An Israeli military helicopter crashed and burned during a night excercise near Jericho in the occupied west Bank of the Jordan River yesterday killing 50 paratroopers and four crewmen, the government announced today. There were no survivors.

The cause of the accident is under investigation, but hostile fire has been ruled out even though the crash took place within 5 miles of Jordanian lines. The government embargoed the news until today so the army could notify the families of the dead.

It was Israel's worst military air disaster.

In a small country such as Israel which has emotional attachment to its army and where almost everyone has a relative in the services, the crash has caused national shock and grief.

Tomorrow the funerals will begin, and Israeli flags will fly at half staff. A special session of parliament that was to be held tomorrow has been called off.

By consent of all the political parties, all campaign activity leading up to next week's general election was canceled for today.A national television debate, between the leaders of Israel's two major political parties, Shimon Peres and menachim Begin, scheduled for tomorrow has been postponed.

Festivities and performances involving artists and music in the streets that were to mark the 10th anniversary of the reunification of Jerusalem have also been canceled.

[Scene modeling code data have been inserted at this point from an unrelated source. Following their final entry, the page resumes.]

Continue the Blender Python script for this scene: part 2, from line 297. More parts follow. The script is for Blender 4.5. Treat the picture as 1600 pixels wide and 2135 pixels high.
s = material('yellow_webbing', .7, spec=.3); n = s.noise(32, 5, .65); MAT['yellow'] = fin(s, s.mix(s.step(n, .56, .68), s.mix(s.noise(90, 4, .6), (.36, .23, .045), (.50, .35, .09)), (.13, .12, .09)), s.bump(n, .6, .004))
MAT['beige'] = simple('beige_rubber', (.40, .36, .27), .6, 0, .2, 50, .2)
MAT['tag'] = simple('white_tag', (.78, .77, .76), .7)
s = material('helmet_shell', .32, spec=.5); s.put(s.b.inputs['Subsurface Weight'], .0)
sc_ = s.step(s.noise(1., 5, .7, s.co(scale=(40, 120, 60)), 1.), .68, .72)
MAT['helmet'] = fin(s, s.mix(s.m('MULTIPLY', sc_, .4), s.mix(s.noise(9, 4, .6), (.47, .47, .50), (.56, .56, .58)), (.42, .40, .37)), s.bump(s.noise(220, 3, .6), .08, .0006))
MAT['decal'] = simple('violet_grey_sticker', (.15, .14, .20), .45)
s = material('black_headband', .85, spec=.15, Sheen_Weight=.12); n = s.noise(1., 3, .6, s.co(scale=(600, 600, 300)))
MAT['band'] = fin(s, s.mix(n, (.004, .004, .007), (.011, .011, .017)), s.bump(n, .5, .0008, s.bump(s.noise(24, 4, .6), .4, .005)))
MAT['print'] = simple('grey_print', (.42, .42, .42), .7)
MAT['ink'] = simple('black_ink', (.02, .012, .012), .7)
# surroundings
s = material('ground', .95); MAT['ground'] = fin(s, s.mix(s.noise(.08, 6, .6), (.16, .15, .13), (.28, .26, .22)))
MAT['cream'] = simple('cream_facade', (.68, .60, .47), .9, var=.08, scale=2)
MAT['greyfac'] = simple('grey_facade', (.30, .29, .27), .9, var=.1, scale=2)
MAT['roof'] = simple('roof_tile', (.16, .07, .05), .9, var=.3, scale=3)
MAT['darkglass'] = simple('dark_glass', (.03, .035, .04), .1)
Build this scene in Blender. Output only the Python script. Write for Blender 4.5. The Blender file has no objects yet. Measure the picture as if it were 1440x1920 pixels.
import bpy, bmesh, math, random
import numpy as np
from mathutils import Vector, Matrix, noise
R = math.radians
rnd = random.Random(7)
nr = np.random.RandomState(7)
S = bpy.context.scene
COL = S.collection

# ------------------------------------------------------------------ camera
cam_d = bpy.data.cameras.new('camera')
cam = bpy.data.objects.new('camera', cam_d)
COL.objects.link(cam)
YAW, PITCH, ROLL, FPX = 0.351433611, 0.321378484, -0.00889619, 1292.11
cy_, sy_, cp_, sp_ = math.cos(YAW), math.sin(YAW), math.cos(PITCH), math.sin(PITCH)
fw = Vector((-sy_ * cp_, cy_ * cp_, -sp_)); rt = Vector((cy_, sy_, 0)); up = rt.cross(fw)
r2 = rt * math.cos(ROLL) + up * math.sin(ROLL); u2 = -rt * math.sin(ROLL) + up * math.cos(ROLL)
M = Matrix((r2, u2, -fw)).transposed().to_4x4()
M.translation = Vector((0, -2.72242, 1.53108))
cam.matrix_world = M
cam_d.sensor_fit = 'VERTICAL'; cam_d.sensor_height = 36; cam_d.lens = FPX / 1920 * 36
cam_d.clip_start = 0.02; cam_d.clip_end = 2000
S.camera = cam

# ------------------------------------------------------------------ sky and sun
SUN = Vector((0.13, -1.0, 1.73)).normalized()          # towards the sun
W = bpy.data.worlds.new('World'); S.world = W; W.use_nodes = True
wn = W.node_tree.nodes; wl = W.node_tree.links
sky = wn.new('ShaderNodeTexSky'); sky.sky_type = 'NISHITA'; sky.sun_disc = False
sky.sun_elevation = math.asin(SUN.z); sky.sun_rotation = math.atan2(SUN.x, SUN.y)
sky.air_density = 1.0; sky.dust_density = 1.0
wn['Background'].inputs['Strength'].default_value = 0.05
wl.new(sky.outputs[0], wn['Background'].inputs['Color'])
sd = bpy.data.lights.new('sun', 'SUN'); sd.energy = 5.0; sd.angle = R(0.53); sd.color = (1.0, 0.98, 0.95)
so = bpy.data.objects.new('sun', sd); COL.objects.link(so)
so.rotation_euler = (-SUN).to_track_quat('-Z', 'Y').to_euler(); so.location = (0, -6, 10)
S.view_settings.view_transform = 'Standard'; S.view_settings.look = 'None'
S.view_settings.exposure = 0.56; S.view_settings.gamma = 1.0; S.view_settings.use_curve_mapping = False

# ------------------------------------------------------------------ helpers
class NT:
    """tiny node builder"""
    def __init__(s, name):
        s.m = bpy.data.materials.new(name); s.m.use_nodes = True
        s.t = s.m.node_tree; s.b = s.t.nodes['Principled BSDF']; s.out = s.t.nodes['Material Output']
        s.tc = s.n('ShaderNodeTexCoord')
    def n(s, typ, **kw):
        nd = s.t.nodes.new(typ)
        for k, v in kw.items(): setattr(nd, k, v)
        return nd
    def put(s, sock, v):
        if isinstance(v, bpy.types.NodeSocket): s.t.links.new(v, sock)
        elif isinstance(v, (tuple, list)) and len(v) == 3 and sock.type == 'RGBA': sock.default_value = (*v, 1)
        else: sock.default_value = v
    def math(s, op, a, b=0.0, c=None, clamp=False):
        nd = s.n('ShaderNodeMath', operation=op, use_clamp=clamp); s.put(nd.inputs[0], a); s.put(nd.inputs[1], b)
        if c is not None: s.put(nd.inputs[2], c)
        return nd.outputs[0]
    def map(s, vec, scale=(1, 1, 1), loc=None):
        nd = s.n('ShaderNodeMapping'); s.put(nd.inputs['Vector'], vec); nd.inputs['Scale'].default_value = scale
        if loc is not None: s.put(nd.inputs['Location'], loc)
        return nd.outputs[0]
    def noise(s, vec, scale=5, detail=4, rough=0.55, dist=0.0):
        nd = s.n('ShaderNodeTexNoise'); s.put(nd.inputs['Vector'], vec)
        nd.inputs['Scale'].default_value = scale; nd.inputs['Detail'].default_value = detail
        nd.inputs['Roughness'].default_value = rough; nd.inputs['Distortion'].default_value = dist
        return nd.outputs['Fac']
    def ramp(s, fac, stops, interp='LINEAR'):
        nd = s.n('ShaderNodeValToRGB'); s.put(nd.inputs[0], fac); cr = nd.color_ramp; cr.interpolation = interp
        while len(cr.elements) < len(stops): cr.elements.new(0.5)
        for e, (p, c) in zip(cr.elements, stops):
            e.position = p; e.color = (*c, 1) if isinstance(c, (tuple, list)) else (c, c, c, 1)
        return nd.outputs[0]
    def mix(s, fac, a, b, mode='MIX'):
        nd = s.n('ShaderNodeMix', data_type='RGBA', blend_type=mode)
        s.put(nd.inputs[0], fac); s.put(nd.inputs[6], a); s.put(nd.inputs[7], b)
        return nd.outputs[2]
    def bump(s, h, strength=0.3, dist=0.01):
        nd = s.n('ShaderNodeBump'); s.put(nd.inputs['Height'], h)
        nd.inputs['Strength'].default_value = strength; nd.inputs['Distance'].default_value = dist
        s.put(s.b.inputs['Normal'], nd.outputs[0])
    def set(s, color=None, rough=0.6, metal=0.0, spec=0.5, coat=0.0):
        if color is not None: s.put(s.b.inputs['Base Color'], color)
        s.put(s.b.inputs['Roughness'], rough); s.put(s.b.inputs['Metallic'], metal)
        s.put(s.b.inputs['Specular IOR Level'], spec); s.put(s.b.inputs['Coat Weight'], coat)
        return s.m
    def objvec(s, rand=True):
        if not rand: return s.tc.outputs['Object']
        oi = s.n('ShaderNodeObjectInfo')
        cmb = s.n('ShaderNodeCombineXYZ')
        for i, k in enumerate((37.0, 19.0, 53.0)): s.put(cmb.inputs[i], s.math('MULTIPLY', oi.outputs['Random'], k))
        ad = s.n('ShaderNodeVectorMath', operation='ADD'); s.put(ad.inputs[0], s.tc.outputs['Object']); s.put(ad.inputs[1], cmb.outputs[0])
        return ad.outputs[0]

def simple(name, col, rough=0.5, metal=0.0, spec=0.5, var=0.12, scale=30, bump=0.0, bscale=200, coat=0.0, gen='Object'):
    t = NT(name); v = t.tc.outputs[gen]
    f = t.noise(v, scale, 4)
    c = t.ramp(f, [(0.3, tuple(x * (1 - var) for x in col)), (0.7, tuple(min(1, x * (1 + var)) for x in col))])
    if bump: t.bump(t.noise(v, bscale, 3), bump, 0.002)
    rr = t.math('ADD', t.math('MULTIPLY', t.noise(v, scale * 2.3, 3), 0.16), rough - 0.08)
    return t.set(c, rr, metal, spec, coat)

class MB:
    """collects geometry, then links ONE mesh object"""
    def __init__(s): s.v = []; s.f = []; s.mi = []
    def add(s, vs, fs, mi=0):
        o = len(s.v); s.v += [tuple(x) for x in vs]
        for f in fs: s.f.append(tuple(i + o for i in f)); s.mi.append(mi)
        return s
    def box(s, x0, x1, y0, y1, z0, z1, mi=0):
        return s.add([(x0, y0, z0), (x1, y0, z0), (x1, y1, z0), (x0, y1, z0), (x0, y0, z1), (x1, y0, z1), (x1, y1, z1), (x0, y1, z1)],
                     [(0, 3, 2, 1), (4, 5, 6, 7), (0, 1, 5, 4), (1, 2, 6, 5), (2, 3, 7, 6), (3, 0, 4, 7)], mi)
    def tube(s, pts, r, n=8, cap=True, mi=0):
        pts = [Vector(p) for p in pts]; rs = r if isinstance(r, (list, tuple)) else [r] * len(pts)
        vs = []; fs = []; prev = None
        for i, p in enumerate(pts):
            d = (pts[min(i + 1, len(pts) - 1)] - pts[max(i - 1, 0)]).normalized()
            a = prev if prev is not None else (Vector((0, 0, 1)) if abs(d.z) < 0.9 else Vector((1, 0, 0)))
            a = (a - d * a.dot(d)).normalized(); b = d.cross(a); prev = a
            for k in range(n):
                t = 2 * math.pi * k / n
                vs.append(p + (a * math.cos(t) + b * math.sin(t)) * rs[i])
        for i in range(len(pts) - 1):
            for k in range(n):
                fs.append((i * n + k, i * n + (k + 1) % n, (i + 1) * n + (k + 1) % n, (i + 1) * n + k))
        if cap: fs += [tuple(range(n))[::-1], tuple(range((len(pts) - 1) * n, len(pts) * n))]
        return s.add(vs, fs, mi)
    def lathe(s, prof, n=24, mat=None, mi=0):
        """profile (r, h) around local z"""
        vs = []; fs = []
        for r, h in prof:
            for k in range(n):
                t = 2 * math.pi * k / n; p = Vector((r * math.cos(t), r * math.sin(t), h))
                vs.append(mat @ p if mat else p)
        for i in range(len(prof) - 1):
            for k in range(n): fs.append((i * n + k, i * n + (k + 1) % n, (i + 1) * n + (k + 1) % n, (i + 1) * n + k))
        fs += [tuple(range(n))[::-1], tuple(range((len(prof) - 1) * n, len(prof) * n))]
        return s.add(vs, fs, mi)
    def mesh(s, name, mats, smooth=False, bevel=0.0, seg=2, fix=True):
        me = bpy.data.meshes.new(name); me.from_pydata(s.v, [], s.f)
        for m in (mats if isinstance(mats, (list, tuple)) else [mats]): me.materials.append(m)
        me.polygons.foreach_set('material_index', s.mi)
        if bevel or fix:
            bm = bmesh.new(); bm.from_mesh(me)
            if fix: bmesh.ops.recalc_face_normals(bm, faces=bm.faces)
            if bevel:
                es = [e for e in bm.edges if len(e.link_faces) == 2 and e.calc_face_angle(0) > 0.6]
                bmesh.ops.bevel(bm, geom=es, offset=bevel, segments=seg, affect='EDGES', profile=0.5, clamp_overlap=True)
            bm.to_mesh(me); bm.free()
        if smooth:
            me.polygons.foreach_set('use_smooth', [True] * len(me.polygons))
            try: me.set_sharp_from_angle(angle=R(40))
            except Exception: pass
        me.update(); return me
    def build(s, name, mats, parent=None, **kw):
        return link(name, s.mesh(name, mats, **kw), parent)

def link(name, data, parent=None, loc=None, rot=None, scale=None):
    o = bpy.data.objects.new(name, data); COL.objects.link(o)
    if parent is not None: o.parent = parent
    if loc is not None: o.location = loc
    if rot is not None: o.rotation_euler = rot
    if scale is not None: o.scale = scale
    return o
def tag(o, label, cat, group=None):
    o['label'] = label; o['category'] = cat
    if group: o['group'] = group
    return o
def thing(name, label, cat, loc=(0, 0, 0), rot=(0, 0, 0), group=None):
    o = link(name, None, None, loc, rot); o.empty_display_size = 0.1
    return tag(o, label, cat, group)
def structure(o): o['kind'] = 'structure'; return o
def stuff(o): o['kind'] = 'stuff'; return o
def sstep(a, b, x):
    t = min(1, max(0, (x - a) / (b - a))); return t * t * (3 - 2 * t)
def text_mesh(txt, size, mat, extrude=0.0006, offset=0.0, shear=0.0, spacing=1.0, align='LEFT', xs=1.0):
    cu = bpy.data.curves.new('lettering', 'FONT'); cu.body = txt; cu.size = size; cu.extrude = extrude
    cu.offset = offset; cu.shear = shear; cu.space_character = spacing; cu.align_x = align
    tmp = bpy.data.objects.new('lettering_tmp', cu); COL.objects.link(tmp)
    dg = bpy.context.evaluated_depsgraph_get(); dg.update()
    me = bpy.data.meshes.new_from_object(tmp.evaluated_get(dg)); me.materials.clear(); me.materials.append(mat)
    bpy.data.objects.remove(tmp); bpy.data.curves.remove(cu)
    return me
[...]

Defense Minister Shimon Peres visited the scene of the crash along with Chief of Staff Mordechai Gur.

The helicopter, a Sikorsky CH-53 of American manufacture, was involved in a night exercise near the Jewish settlement of Naaran, just north of Jericho. It lifted into the air at about 8:40 p.m. without any apparent difficulty, Gen. Gur said at a press briefing. Soon after take off it began to lose altitude and crashed onto the desert floor.

Hostile fire has been ruled out as has overloading.

Two weeks ago, a report by the government comptroller criticized the military for being careless with its equipment. When asked whether negligence in maintenance may have been a factor in the crash, Gen. Gur said it was too early to tell.

Some of the bodies were so badly burned that positive identification of individuals has not yet been made, Gur said, but before an Israeli unit boards an aircraft each man signs his own name to a manifest, and this list has been checked with the army's computers.